Safety Score = 100 − riskScore

The risk score is based on structural prompt properties that tend to correlate with failures in production systems:

- instruction hierarchy ambiguity - conflicting directives (system vs user) - missing output constraints - unconstrained response scope - token cost / context pressure

Each factor contributes a weighted amount to the total risk score.

It’s not trying to predict exact model behavior — that’s not possible statically.

The goal is closer to a linter: flagging prompt structures that are more likely to break (injection, hallucination drift, ignored constraints, etc).

There’s also a lightweight pattern registry. If a prompt matches structural patterns seen in real jailbreak/injection cases (e.g. authority ambiguity), the score increases.

One thing that surprised me while building it: instruction hierarchy ambiguity caused more real-world failures than obvious injection patterns.

The CLI runs locally — no prompts are sent anywhere.

If you want to try it:

npm install -g @camj78/costguardai costguardai analyze your-prompt.txt

Curious what failure modes others here have seen in production prompts.


The tricky part is that prompts can look “correct” but still behave unpredictably depending on phrasing.

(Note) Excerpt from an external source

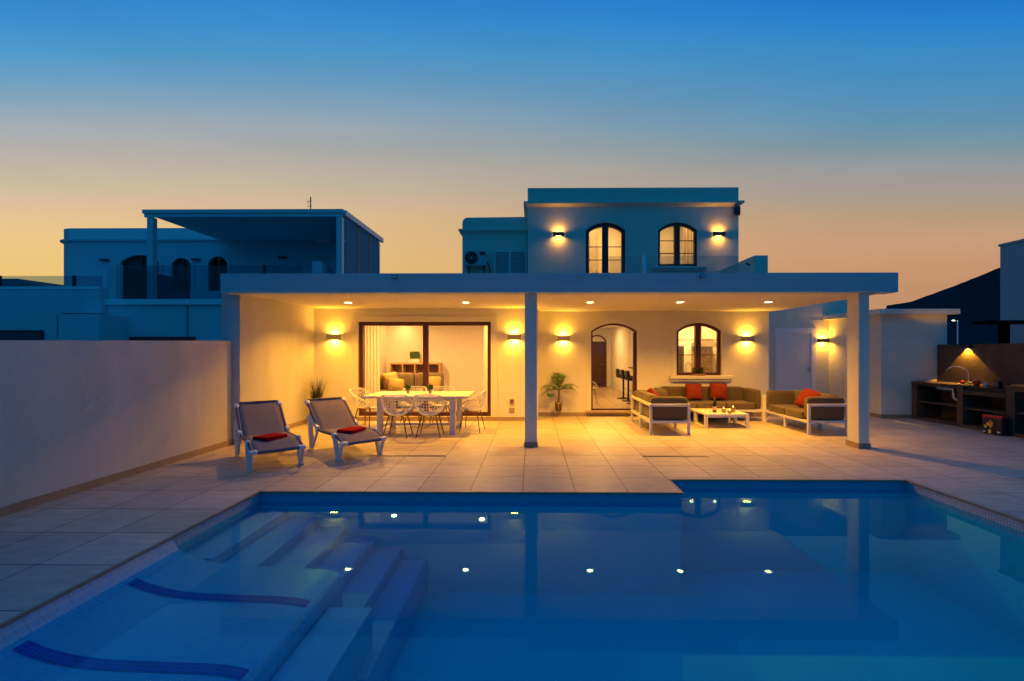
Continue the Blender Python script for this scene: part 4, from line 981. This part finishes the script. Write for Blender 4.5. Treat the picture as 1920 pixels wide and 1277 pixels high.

We ran into something similar with API costs — small changes in behavior can have surprisingly large downstream effects.


This resonates — most of the hard problems show up after you ship, not before.


Feels like we have great tooling for code, but prompts are still mostly trial-and-error. Curious how people are validating them today.


I’ve been noticing the same — a lot of failures aren’t obvious “jailbreaks,” they’re just subtle prompt structure issues that only show up in production.